__Exercise__
Write out the opening lines of the data word for word, up to and including the line with "COL = SC.collection", and leave every picture and every later line out.

__Information shown__

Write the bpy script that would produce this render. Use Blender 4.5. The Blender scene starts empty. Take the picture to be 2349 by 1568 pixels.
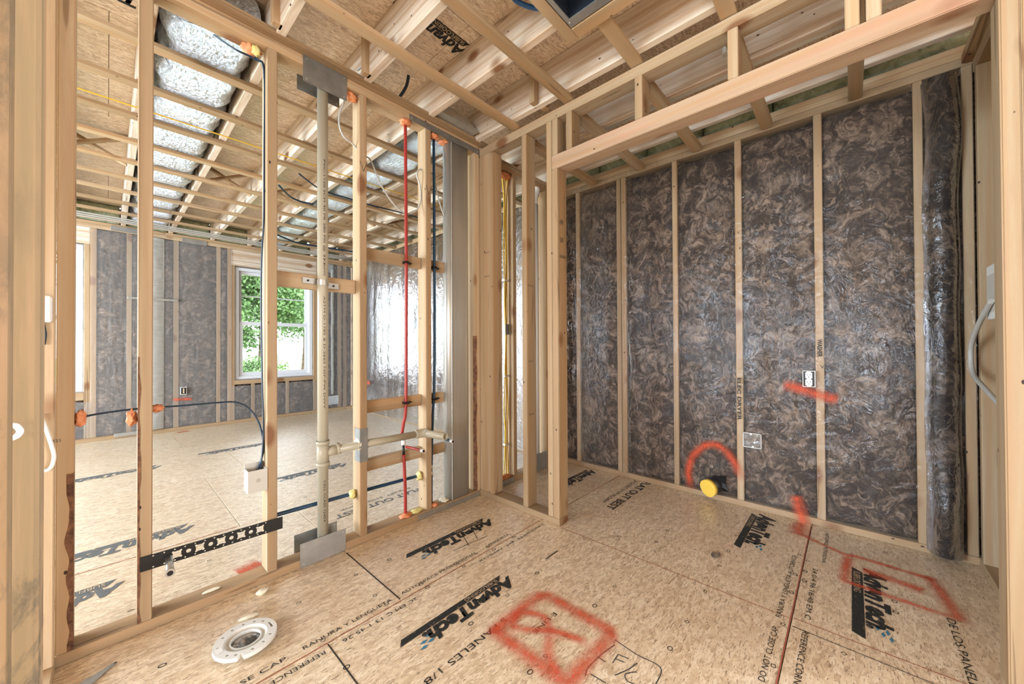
import bpy, bmesh, math, random
from mathutils import Vector, Matrix, noise
random.seed(7)
SC = bpy.context.scene
COL = SC.collection

# ------------------------------------------------------------------ camera
H = 1.0365
FPX = 849.72
yaw, pit, rol = math.radians(42.494), math.radians(.4565), math.radians(-.2711)
Fv = Vector((math.cos(yaw)*math.cos(pit), math.sin(yaw)*math.cos(pit), math.sin(pit)))
R0 = Vector((math.sin(yaw), -math.cos(yaw), 0)); U0 = R0.cross(Fv)
Rv = R0*math.cos(rol)+U0*math.sin(rol); Uv = -R0*math.sin(rol)+U0*math.cos(rol)
cam = bpy.data.cameras.new('camera'); camo = bpy.data.objects.new('camera', cam); COL.objects.link(camo)
cam.sensor_width = 36; cam.lens = FPX/2349*36; cam.clip_start = .02; cam.clip_end = 300
m = Matrix((Rv, Uv, -Fv)).transposed().to_4x4(); m.translation = (0, 0, H)
camo.matrix_world = m
SC.camera = camo

# ------------------------------------------------------------------ world, lights, exposure
W = bpy.data.worlds.new('world'); SC.world = W; W.use_nodes = True
bg = W.node_tree.nodes['Background']
bg.inputs[0].default_value = (.86, .93, 1.0, 1); bg.inputs[1].default_value = 4.0
SC.view_settings.view_transform = 'Standard'; SC.view_settings.look = 'None'
SC.view_settings.gamma = 1; SC.view_settings.use_curve_mapping = False
SC.view_settings.exposure = 1.0
SC.cycles.max_bounces = 8; SC.cycles.diffuse_bounces = 5; SC.cycles.transparent_max_bounces = 16
SC.cycles.caustics_reflective = False; SC.cycles.caustics_refractive = False
SC.cycles.sample_clamp_indirect = 6

def area_light(name, loc, target, sx, sy, power, col):
    l = bpy.data.lights.new(name, 'AREA'); l.shape = 'RECTANGLE'; l.size = sx; l.size_y = sy
    l.energy = power; l.color = col
    o = bpy.data.objects.new(name, l); COL.objects.link(o); o.location = loc
    o.rotation_euler = (Vector(target)-Vector(loc)).to_track_quat('-Z', 'Y').to_euler()
    return o
area_light('window_daylight', (-3.85, 4.1, 1.35), (1, 4.0, .8), 3.4, 1.8, 275, (.70, .86, 1))
area_light('side_fill_light', (-3.85, -.9, 1.05), (.9, .7, 2.3), 1.9, 1.7, 150, (.80, .90, 1))  # unseen fill light added at left to brighten the ceiling; no window there
area_light('rear_fill_light', (2.72, -1.55, 1.0), (.2, .8, 2.1), 1.3, 1.9, 110, (.86, .93, 1))  # added fill light out of view at right rear, in front of closed sheathing

# ------------------------------------------------------------------ materials
class NB:
    def __init__(s, name):
        s.m = bpy.data.materials.new(name); s.m.use_nodes = True; s.t = s.m.node_tree
        s.b = s.t.nodes['Principled BSDF']; s.out = s.t.nodes['Material Output']
        s.b.inputs['Specular IOR Level'].default_value = .3
    def n(s, typ, **kw):
        nd = s.t.nodes.new(typ)
        for k, v in kw.items():
            if k.startswith('i_'): nd.inputs[k[2:].replace('_', ' ')].default_value = v
            else: setattr(nd, k, v)
        return nd
    def l(s, a, b): s.t.links.new(a, b)
    def coords(s, scale=(1, 1, 1), rot=(0, 0, 0), src='Object', rand=True):
        tc = s.n('ShaderNodeTexCoord').outputs[src]
        if rand:
            oi = s.n('ShaderNodeObjectInfo'); mu = s.n('ShaderNodeVectorMath', operation='SCALE')
            mu.inputs[0].default_value = (17.3, 31.1, 47.7); s.l(oi.outputs['Random'], mu.inputs['Scale'])
            ad = s.n('ShaderNodeVectorMath', operation='ADD'); s.l(tc, ad.inputs[0]); s.l(mu.outputs[0], ad.inputs[1]); tc = ad.outputs[0]
        mp = s.n('ShaderNodeMapping'); mp.inputs['Scale'].default_value = scale; mp.inputs['Rotation'].default_value = rot
        s.l(tc, mp.inputs['Vector']); return mp.outputs[0]
    def noise(s, vec, scale, detail=4, rough=.55, dist=0):
        nd = s.n('ShaderNodeTexNoise'); nd.inputs['Scale'].default_value = scale; nd.inputs['Detail'].default_value = detail
        nd.inputs['Roughness'].default_value = rough; nd.inputs['Distortion'].default_value = dist
        s.l(vec, nd.inputs['Vector']); return nd.outputs['Fac']
    def ramp(s, fac, stops, interp='LINEAR'):
        nd = s.n('ShaderNodeValToRGB'); cr = nd.color_ramp; cr.interpolation = interp
        while len(cr.elements) < len(stops): cr.elements.new(.5)
        for e, (p, c) in zip(cr.elements, stops):
            e.position = p; e.color = (*c, 1) if not isinstance(c, (int, float)) else (c, c, c, 1)
        s.l(fac, nd.inputs[0]); return nd.outputs[0]
    def mix(s, fac, a, b, mode='MIX'):
        nd = s.n('ShaderNodeMix', data_type='RGBA', blend_type=mode)
        for sock, v in ((nd.inputs[0], fac), (nd.inputs[6], a), (nd.inputs[7], b)):
            if isinstance(v, (int, float)): sock.default_value = v
            elif isinstance(v, tuple): sock.default_value = (*v, 1)
            else: s.l(v, sock)
        return nd.outputs[2]
    def bump(s, h, strength=.3, dist=.002):
        nd = s.n('ShaderNodeBump'); nd.inputs['Strength'].default_value = strength; nd.inputs['Distance'].default_value = dist
        s.l(h, nd.inputs['Height']); s.l(nd.outputs[0], s.b.inputs['Normal'])
    def col(s, c): s.l(c, s.b.inputs['Base Color']) if not isinstance(c, tuple) else setattr(s.b.inputs['Base Color'], 'default_value', (*c, 1))
    def set(s, **kw):
        for k, v in kw.items(): s.b.inputs[k.replace('_', ' ')].default_value = v
        return s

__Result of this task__
Write the bpy script that would produce this render. Use Blender 4.5. The Blender scene starts empty. Take the picture to be 2349 by 1568 pixels.
import bpy, bmesh, math, random
from mathutils import Vector, Matrix, noise
random.seed(7)
SC = bpy.context.scene
COL = SC.collection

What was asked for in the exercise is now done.